Propane ammoxidation to acrylonitrile over a tin-based mixed-oxide catalyst

Abstract

The catalytic properties of a Sn/V/Sb mixed oxide for propane ammoxidation to acrylonitrile are studied in this paper. First, preparing the sample with a coprecipitation method from an ethanolic phase, the amounts of antimony and vanadium were changed in order to optimize the relative atomic ratio of the ternary catalyst. The results obtained indicate that vanadium is responsible for the paraffin activation and antimony for the insertion of nitrogen in the molecule (it can be considered as an acrylonitrile selectivity modulator). Other samples, with the optimized atomic ratio, were also prepared using a similar coprecipitation technique (but by dissolving the starting materials with iso-butanol or water instead of ethanol), or by solid state reaction between oxide and tin hydroxide. The sample prepared using ethanol shows the best catalytic performance.
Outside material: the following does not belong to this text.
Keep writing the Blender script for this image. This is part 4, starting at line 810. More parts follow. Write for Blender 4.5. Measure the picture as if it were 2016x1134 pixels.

This solvent makes the partial alkoxides quite stable in solution and brings about better coprecipitation with a more intimate mixture of tin, antimony and vanadium. Finally, the thermal transformation of the precursor of this sample was followed during calcination, both in air and in nitrogen with several characterization techniques. The thermal treatment in air at 700°C leads to the best catalytic performance, i.e., good activity and high selectivity.